Hannah Sawyer, a journalist on the Night News and Digital desk, was going to be on vacation in Boston this weekend. After the tragedy at the marathon, she offered to help Digital First journalists stationed in Boston with whatever they needed today, Friday. So last night, before the search started, she hit the road. By the time she arrived this morning, with really no sleep, the manhunt was fully underway. She has been helping gather some of the information about what is going on. Here are some of her tweets:

About 7 a.m. Watertown on lockdown. At Watertown mall.

About 7 a.m.: Some people still on streets despite police order to stay inside.

About 11:25: UMass Dartmouth in process of controlled evacuation of campus: 

About 11:30 a.m.:  Police processing CRV: 

In the afternoon, Sawyer and her editors at DFM agreed that she should go get some -much-needed rest and to be on call if anything happened. In the early evening, as the heat was picking up, she re-deployed herself to Watertown as the suspect was being pinned down by police. She worked with other DFM reporters to get as much information as possible through the arrest and into the celebration. Initially, the DFM story included her contributions.

On Saturday, she was back to work, walking the streets of downtown Boston, trying to see if Bostonians were finding some sense of normalcy. Here is the story she filed from the field:

Boston returning to normal after marathon bombing suspect’s capture

BOSTON – A day after a firefight, lockdown and manhunt for a terror suspect, city residents did their best to return to normalcy.

An actor in colonial garb guided a pair of tourists past an armored vehicle and a cluster of armed officers Saturday in the Boston Common, where one officer said police presence still was being stepped up citywide.
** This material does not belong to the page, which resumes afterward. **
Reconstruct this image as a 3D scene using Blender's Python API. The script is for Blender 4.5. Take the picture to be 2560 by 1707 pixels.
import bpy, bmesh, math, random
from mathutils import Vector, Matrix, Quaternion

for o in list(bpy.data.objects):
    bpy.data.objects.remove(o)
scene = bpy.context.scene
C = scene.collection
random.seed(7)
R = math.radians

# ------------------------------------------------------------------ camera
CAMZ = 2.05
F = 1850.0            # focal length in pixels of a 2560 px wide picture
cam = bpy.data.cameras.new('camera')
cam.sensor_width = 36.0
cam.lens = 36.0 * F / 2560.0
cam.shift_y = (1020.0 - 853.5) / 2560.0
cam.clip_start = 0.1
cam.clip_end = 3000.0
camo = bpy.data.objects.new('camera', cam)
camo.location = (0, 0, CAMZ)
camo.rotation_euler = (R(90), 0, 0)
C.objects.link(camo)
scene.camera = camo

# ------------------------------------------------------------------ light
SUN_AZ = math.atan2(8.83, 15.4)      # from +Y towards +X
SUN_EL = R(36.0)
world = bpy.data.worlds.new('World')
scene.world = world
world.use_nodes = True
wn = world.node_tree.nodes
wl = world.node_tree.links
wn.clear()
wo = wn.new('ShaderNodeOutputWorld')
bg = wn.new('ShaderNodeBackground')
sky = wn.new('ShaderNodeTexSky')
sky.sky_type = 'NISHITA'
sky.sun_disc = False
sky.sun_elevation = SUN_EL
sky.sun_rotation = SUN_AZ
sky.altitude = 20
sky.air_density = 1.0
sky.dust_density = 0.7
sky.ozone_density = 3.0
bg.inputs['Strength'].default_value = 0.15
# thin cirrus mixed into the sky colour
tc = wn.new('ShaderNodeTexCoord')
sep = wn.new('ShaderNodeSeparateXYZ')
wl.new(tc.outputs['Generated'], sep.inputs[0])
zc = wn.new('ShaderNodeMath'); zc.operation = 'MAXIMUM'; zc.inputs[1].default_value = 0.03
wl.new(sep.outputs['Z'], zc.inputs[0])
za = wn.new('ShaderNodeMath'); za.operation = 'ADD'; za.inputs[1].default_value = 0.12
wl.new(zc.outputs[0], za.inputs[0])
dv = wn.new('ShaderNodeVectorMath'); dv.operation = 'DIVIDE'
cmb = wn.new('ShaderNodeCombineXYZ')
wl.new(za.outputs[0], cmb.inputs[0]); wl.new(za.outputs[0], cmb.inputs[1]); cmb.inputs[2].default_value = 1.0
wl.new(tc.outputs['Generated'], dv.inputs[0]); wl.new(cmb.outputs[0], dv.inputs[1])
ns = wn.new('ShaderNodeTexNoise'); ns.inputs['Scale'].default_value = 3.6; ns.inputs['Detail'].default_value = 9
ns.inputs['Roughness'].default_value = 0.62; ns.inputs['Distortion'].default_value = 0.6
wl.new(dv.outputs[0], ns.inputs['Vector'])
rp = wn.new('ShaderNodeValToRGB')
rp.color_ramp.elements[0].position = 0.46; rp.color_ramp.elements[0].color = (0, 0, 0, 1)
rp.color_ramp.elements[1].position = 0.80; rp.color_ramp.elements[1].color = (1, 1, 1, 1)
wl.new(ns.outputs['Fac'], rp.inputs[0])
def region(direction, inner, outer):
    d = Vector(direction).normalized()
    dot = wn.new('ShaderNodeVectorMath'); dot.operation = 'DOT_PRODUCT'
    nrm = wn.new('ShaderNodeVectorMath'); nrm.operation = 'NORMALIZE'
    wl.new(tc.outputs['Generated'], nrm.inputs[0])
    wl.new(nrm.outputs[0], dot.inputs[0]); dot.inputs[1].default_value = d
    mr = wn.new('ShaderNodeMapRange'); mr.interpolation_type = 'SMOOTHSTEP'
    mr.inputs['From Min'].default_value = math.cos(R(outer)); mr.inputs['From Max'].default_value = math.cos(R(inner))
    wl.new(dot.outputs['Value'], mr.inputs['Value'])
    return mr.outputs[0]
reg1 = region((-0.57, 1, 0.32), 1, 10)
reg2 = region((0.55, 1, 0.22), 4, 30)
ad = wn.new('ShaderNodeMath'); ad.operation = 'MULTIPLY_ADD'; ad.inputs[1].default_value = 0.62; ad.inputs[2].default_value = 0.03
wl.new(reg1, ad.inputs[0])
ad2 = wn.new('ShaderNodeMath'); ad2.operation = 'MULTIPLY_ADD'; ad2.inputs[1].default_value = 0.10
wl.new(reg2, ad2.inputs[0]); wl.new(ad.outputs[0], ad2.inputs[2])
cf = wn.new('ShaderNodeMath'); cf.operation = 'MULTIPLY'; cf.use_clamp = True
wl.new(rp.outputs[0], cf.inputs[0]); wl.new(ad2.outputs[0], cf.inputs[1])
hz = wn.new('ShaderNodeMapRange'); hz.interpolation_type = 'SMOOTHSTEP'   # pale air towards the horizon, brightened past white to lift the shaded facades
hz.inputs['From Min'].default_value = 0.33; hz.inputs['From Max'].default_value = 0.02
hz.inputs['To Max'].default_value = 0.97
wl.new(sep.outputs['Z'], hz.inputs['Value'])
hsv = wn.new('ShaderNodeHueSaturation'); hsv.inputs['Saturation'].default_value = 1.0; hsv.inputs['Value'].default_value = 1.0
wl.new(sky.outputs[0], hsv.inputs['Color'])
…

South Station, which serves subway, Amtrak and bus passengers, was evacuated and searched briefly by a bomb squad at about noon. Police responded to a report of a suspicious package in a building next door, a transit official said. The scene was cleared, and the station returned to full service.
Annie Le, who was traveling to Worcester, Mass., said she was not nervous about traveling, but officials told passengers to keep identification on them at all times and to tag all baggage.
Armed law enforcement officials were posted on train platforms as tourists made their way back into the city.
Myron Blanchard, a T-shirt vendor in Downtown Crossing, was back in business Saturday morning.
“It’s a good sign,” he said. “Everyone’s just getting back to normal.”
Blanchard said he was hoping to recoup losses sustained Friday during the lockdown.
Shawn Gear, a food vendor, also was happy to get back to work.
“I didn’t get paid (Friday),” said Gear, who earns an hourly wage. “There’s no way I’m going to be able to make that up.”
Duck boats were back in operation, and fans made their way to Boston Garden for Saturday’s Bruins NHL hockey game as professional sports resumed after being canceled Friday because of the citywide lockdown.
Tom Corazzini of Lexington, Mass., searched for an open bar before the Bruins game. It was a “party atmosphere” last night, he said. Corazzini wore a Bruins jersey and an American flag draped around his shoulders.
Bostonians were anxious for justice to be served. Some said they were happy that Dzhokhar Tsarnaev was captured alive. Gear said he “would have liked to see it go the other way.”
Highway signs along the Massachusetts Turnpike flashed messages of gratitude. “Thank you all,” they read. “We are Boston strong.”
“Pride, a lot of pride,” Neil Goslin, a Boston resident, said in explaining the “Boston strong” slogan, which has become a rallying cry. “This is our town.”